Source: IHS MarkIt. The GHG intensity of Canadian oil sands production: A new analysis. July, 2020

Note that another cost also falls: the industrial carbon tax that was introduced in 2007 by the Ed Stelmach PCs (SGER), improved considerably under the Rachel Notley NDP (CCIR), and diluted by the Jason Kenney UCP (TIER). Oil sands CEOs supported Notley’s Climate Leadership Plan in 2015 – and carbon pricing since at least 2008 – because they understand that increasing efficiency supports their drive to become more competitive in the market.

That’s why they frequently talk about becoming “cost and carbon-competitive.” And, as a recent report from IHS MarkIt shows, there is plenty of room to improve oil sands emissions.

The good news is that the 2018 average emissions-intensity per barrel is down to 70 kg CO2e in 2018, about 20% lower than 2009, but still some of the dirtiest oil on the planet. Absolute emissions are still rising, but they’re rising a bit slower, emphasis on “a bit.”

The bad news is that all the improvements came from the mining side of the sector, while SAGD emissions actually rose by two per cent (to 65 kg CO2e/b) from the year before. And guess where most of the production growth is forecast to occur? Yup, SAGD.

Focusing on the average emissions-intensity also obscures the fact that the worst-performing operations clocked in at 200 kg CO2e per barrel. The best performers achieved 40 kg CO2e per barrel, which is significant because it’s 1.6 per cent lower than the US average, according to IHS MarkIt.

It should be pointed out that other sources, such as the Pembina Institute, calculate the average oil sands emissions per barrel to be much higher at 174 kg CO2e.

Here are two questions policymakers and the industry should ask.

One, how much lower than 40 kg CO2e can the best performers go? If the answer is quite a bit, then producing more bitumen from these operations – IHS MarkIt estimates industry supply will rise one million barrels per day by 2030, roughly a third of current production – isn’t the short-term carbon disaster that environmental groups claim.

Two, what can be done to radically improve the worst performers? In this day and age, extracting 200 kg CO2e oil is not defensible.

2 suggestions for green recovery policies to help the oil sands lower emissions, costs

Source: IHS MarkIt.

One, accelerate the Bitumen Beyond Combustion program of Alberta Innovates (more on this in the next column). The provincial innovation agency estimates commercial production of carbon fibre using bitumen as a feedstock is five to seven years away. Then, using regulations or pricing mechanisms, direct bitumen from the highest emitting operations to carbon fibre manufacturing.

Industry’s umbrage at government high handedness will be tempered by Alberta Innovates’ estimate that making materials from bitumen will generate three to four times more value than refining it into transportation fuels.

Two, electrify as much oil sands production as possible.
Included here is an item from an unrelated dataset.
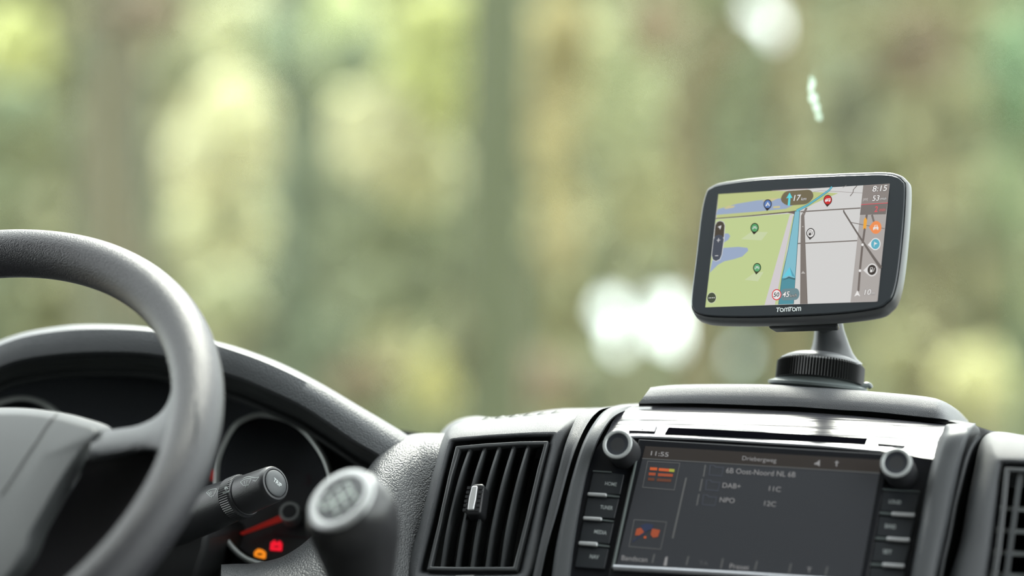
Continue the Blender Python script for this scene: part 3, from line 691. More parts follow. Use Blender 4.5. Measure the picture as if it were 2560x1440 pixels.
for k in range(5):
    y = 1271 + 55 * k; x = 2510 - 12 * (k + 1)
    bm = bmesh.new(); p, q = v2.at(x, y, -.008), v2.at(x + 270, y + 14, -.008); s = v2.v * .0013
    grid(bm, [[p - s, q - s], [p + s, q + s], [p + s + FWD * .015, q + s + FWD * .015], [p - s + FWD * .015, q - s + FWD * .015]], closed_v=True); mk('cross_bar', bm, mat('cross bar', (.13, .14, .14), .4), vt2, smooth=False)

# ------------------------------------------------------------------ DASH TOP PAD
pad = thing('dashboard_pad', P(1950, 1040, 1.56), 'long grained dark pad with a black gap below it, carrying the navigator mount', 'dashboard pad')
B0 = [(1596, 1009), (1640, 1009), (1700, 1009), (1767, 1010), (1900, 1015), (1990, 1018), (2100, 1026), (2185, 1031), (2290, 1042), (2361, 1050), (2400, 1063), (2428, 1080)]
T_ = [(1626, 969), (1655, 965), (1697, 962), (1780, 960.5), (1911, 961), (2000, 965.5), (2100, 972), (2185, 979), (2302, 990), (2350, 1001), (2392, 1024), (2420, 1052)]
ex = [0] * 10 + [.03, .07]
def dp(x): return lin(x, 1600, 2360, 1.518, 1.478)
Zp = lambda q: [(a[0] * (1 - q) + b[0] * q, a[1] * (1 - q) + b[1] * q) for a, b in zip(T_, B0)]
rows = [[(x, y, dp(x) + .004 + e) for (x, y), e in zip(Zp(1), ex)], [(x, y, dp(x) + e) for (x, y), e in zip(Zp(.93), ex)], [(x, y, dp(x) + .0035 + e) for (x, y), e in zip(Zp(.5), ex)], [(x, y, dp(x) + .009 + e) for (x, y), e in zip(Zp(.16), ex)],
        [(x, y, dp(x) + .016 + e) for (x, y), e in zip(Zp(.03), ex)], [(x, y, dp(x) + .030 + e) for (x, y), e in zip(Zp(0), ex)], [(x + 2, y + 3, dp(x) + .07 + e * .5) for (x, y), e in zip(Zp(0), ex)], [(x + 4, y + 10, dp(x) + .13) for x, y in Zp(0)], [(x + 4, y + 40, dp(x) + .14) for x, y in Zp(0)]]
mk('pad_shell', loft(rows, 120, 5), mat('stippled pad vinyl', (.105, .110, .118), .5, bump='noise', scale=2400, dist=.0006), pad)
bm = loft([[(x + 1, y - 2, dp(x) + .012 + e) for (x, y), e in zip(B0, ex)], [(x + 1, y + 10, dp(x) + .014 + e) for (x, y), e in zip(B0, ex)], [(x + 1, y + 14, dp(x) + .10) for x, y in B0]], 60, 3)
mk('gap_shade', bm, m_black, pad)  # black sheet paints the shade in the gap under the pad

# ------------------------------------------------------------------ NAVIGATOR
ca, sa, cb, sb_, cg, sg = math.cos(.5089), math.sin(.5089), math.cos(.3659), math.sin(.3659), math.cos(.039), math.sin(.039)
def nrot(x, y, z):
    x, y = cg * x - sg * y, sg * x + cg * y
    y, z = cb * y - sb_ * z, sb_ * y + cb * z
    return ca * x + sa * z, y, -sa * x + ca * z
ND = 1.50
nc = ((1990.84 - 1280) / FPX * ND, (720 - 616.17) / FPX * ND, ND)
def NV(x, y, z):
    a = nrot(x, y, z); return cw(nc[0] + a[0], nc[1] + a[1], nc[2] + a[2])
NP = Pl(NV(0, 0, 0), NV(.05, 0, 0), NV(0, -.05, 0))
NB = (NV(0, 0, 1) - NV(0, 0, 0)).normalized()        # towards the back of the device
def c1(x, y): return (1700 + .31949 * x, 400 + .31949 * y)
nav = thing('satellite_navigator', NV(0, -.055, .012), 'silver-rimmed touchscreen navigator showing a road map, clipped to the stand', 'navigator')
gl_o = [(1765.5, 483), (1777, 471), (1805, 461), (1892, 449.5), (2019.5, 442.5), (2147, 437.5), (2211, 436.5), (2240, 441.5), (2256, 452.7), (2262, 470), (2257.5, 560), (2246, 671.6), (2233.6, 732), (2217.6, 754.6), (2185.6, 770.6), (2083, 783.4), (1923.6, 790.4), (1796, 790.4), (1752, 784.5), (1734, 772), (1729.5, 745), (1741.5, 639.6), (1754, 534)]
g3 = crseg([NP.at(x, y) for x, y in gl_o], 8); gc = sum(g3, Vector()) / len(g3)
nu, nv_ = NP.u, NP.v
def off(pts, ox, oy, z):
    r = []; k = len(pts)
    for i, p in enumerate(pts):
        t = (pts[(i + 3) % k] - pts[i - 3]).normalized(); n = t.cross(NP.n)
        if n.dot(p - gc) < 0: n = -n
        r.append(p + nu * n.dot(nu) * ox + nv_ * n.dot(nv_) * oy + NB * z)
    return r
bm = bmesh.new(); rings(bm, [off(g3, -.0005, -.0005, -.0004), off(g3, 0, 0, .0001), off(g3, .0, .0, .003)], cap0=True, cap1=False)
mk('front_glass', bm, mat('navigator glass border', (.042, .048, .054), .22, spec=.5), nav, angle=30)
m_gun = mat('gunmetal rim', (.085, .088, .09), .36)
bm = bmesh.new()
rings(bm, [off(g3, .0001, .0001, .0022), off(g3, .0003, .0003, .0014), off(g3, .0006, .0009, .0012), off(g3, .0013, .0025, .0022), off(g3, .0018, .0034, .0050), off(g3, .0018, .0036, .0085)], cap0=False, cap1=False)
mk('rim', bm, m_gun, nav, angle=60)
bm = bmesh.new()
rings(bm, [off(g3, .0017, .0035, .0086), off(g3, .0012, .0032, .0105), off(g3, -.002, .000, .0150), off(g3, -.008, -.006, .0185), off(g3, -.016, -.014, .0205)], cap0=False)
mk('back_shell', bm, mat('dark back shell', (.07, .07, .066), .45), nav, angle=60)
def nv(name, bm, mats, parent, label=None): return mk(name, bm, mats, parent, smooth=False, recalc=False, label=label)
def fl(parent, name, polys, h, rgb, k=.92):
    for p in polys:
        bm = bmesh.new(); NP.flat(bm, [c1(*q) for q in p], h); o = nv(name, bm, emi(name + str(rgb), rgb, k), parent)
    return o
H_ = .00052; d_ = .00004
sc = fl(nav, 'map_screen', [rnd([(303, 270), (1643, 188), (1547, 1110), (200, 1155)], [3, 3, 14, 3])], H_, (216, 215, 213))
fl(sc, 'green_land', [[(303, 270), (740, 243), (1000, 250), (1240, 262), (1050, 345), (1000, 372), (900, 402), (287, 458)]], H_ + d_, (193, 202, 138))
fl(sc, 'green_land', [[(282, 466), (860, 422), (880, 428), (850, 560), (738, 1136), (200, 1155)]], H_ + d_, (197, 212, 150))
fl(sc, 'map_water', [cr2 for cr2 in ([(298, 388), (450, 345), (600, 320), (760, 305), (900, 298), (900, 350), (830, 385), (620, 405), (285, 432)], [(340, 580), (380, 577), (396, 597), (382, 625), (338, 655)], [(345, 690), (460, 682), (530, 690), (537, 712), (490, 758), (420, 780), (350, 795), (300, 822), (235, 885), (256, 790)])], H_ + 2 * d_, (158, 174, 202))
fl(sc, 'map_sandbank', [[(345, 382), (378, 360), (436, 362), (420, 376), (365, 386)], [(640, 324), (700, 305), (778, 300), (722, 326)], [(735, 365), (785, 362), (785, 378), (728, 380)]], H_ + 3 * d_, (207, 198, 150))
fl(sc, 'car_park_area', [[(560, 565), (690, 567), (640, 632), (480, 622)], [(590, 882), (657, 878), (612, 952), (508, 940)]], H_ + 2 * d_, (205, 217, 172))
fl(sc, 'pale_track', [[(862, 430), (886, 432), (745, 1135), (664, 1138)]], H_ + 3 * d_, (214, 208, 211))
fl(sc, 'map_verge', [[(886, 440), (902, 432), (840, 700), (775, 1133), (742, 1135)]], H_ + 2 * d_, (196, 208, 155))
def ln(name, pts, wpx, h, rgb):
    bm = bmesh.new(); k = .31949 / FPX * ND
    NP.line(bm, [c1(*p) for p in pts], [v * k for v in wpx] if isinstance(wpx, list) else wpx * k, h)
    return nv(name, bm, emi(name + str(rgb), rgb), sc)
R1 = (88, 76, 70); R2 = (118, 110, 104)
ln('map_road', [(282, 461), (560, 439), (860, 410), (915, 404)], [7, 9, 10, 14], H_ + 4 * d_, R1)
fl(sc, 'road_junction', [[(820, 412), (925, 398), (905, 432), (888, 424)]], H_ + 4 * d_, (120, 104, 98))
ln('map_road', [(945, 408), (1180, 393), (1415, 379)], 10, H_ + 4 * d_, R2)
ln('map_road', [(915, 657), (1180, 645), (1420, 632)], 9, H_ + 4 * d_, R2)
fl(sc, 'wide_road', [[(985, 378), (1001, 378), (976, 440), (983, 620), (1002, 1128), (943, 1130), (946, 650), (950, 440)]], H_ + 5 * d_, (128, 120, 114))
fl(sc, 'road_arrow', [[(950, 892), (966, 872), (984, 892)], [(957, 528), (964, 518), (972, 528)], [(965, 426), (972, 420), (978, 426)]], H_ + 6 * d_, (188, 184, 180))
ln('map_road', [(1040, 255), (1100, 243), (1440, 262)], 3, H_ + 4 * d_, (150, 140, 138))
ln('map_road', [(720, 244), (900, 232), (1000, 228)], 5, H_ + 4 * d_, (170, 150, 148))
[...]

This idea has been around awhile. The federal government’s 2018 Generation Energy report made it one of the four pathways to national decarbonization. That report also floated the idea of using small modular nuclear reactors to supply the electricity, a happy coincidence because last month Alberta Premier signed a four-province memorandum to explore the possible opportunities of the technology.
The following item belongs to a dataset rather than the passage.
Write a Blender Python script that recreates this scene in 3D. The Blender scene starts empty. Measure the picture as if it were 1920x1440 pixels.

Nuclear, however, isn’t cheap. Lazard’s 2019 Levelized cost of energy analysis estimates nuclear to be three to four times more expensive than wind and solar. By yet another happy coincidence, Alberta has the best renewable energy resource in Canada.

Cooperation won’t kill you, Alberta

It’s time to put aside the antipathy toward the Liberal government and leverage the green recovery program to meet Alberta’s objectives instead of reflexively opposing everything energy-related that comes out of Ottawa.

The suggestions in this column are hardly an exhaustive list of possible green investments the federal government could make to improve the oil sands competitiveness and environmental performance, specifically, and the oil and gas sector generally.

I chose these two because the upside benefits are significant, the Alberta government and industry are already working on them, and they fit neatly into federal climate policy.

Let’s hope Alberta has enough sense to recognize its own self-interest.